-- start of EXERCISE MATERIAL --

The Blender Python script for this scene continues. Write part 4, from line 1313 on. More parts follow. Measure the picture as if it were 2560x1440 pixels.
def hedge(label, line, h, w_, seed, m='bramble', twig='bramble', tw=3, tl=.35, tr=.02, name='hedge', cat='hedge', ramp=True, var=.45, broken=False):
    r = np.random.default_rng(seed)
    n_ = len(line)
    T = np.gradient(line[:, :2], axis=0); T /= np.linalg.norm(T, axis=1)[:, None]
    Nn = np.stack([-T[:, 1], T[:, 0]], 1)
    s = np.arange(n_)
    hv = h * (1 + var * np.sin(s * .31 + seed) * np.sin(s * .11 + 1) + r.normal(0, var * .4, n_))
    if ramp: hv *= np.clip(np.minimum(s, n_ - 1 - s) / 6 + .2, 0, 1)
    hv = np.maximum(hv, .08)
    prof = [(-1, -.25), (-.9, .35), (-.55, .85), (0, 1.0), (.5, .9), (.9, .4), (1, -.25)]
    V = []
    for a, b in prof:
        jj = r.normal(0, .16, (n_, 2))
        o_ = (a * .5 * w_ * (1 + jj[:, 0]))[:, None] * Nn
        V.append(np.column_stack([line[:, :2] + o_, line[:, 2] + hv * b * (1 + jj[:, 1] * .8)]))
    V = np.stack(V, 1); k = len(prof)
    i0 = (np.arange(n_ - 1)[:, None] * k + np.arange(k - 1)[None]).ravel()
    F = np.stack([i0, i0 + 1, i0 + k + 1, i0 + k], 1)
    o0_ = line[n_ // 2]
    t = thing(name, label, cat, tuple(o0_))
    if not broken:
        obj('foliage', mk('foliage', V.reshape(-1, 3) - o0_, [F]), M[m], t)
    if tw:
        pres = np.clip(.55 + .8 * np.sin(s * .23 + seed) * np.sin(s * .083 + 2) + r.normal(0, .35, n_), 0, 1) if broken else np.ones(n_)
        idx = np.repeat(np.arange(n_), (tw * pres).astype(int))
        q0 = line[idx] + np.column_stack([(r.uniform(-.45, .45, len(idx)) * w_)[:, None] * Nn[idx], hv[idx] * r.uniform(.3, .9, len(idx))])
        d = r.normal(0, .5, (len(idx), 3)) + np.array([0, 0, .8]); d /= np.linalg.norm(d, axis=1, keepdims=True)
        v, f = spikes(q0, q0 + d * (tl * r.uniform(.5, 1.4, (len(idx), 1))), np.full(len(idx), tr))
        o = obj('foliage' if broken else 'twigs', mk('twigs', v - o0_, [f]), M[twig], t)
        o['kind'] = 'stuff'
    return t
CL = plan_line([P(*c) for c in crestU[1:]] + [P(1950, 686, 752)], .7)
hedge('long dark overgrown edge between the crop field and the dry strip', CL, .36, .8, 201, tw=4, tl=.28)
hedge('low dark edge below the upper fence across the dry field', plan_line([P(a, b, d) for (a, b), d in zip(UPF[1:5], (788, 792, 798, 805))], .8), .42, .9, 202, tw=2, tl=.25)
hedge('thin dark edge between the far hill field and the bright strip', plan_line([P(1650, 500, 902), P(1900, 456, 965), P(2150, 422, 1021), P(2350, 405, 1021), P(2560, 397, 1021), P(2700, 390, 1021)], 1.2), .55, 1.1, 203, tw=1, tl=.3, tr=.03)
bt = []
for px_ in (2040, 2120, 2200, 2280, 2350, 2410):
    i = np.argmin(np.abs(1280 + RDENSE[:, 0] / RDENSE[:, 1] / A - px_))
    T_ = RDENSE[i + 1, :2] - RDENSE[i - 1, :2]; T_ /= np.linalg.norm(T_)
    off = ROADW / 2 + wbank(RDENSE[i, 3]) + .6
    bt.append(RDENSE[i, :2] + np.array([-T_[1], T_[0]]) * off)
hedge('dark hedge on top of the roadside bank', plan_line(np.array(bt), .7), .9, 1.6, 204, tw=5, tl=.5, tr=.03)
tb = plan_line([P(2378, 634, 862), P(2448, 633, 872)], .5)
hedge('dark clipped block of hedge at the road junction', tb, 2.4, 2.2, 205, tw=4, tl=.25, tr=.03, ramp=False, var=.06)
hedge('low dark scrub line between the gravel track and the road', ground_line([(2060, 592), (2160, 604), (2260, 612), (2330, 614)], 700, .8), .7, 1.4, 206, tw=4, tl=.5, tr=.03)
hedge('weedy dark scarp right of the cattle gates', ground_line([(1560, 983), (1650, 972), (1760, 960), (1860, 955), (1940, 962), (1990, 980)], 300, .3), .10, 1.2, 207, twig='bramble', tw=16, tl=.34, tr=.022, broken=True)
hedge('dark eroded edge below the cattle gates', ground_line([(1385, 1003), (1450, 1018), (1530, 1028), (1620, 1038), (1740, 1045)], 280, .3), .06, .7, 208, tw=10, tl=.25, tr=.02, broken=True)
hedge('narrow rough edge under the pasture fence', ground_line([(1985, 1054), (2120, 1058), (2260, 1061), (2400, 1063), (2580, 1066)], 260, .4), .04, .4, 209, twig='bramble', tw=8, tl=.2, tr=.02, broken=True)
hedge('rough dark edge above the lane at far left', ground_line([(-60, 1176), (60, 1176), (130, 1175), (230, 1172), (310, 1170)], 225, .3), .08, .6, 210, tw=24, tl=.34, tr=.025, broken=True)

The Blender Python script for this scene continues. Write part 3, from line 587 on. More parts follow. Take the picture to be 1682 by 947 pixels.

-- end of EXERCISE MATERIAL --

• GOAL: Identify the lines of the data that contain the word "Write". Copy each of them.

• SOLVED PROBLEM:
The Blender Python script for this scene continues. Write part 4, from line 1313 on. More parts follow. Measure the picture as if it were 2560x1440 pixels.
The Blender Python script for this scene continues. Write part 3, from line 587 on. More parts follow. Take the picture to be 1682 by 947 pixels.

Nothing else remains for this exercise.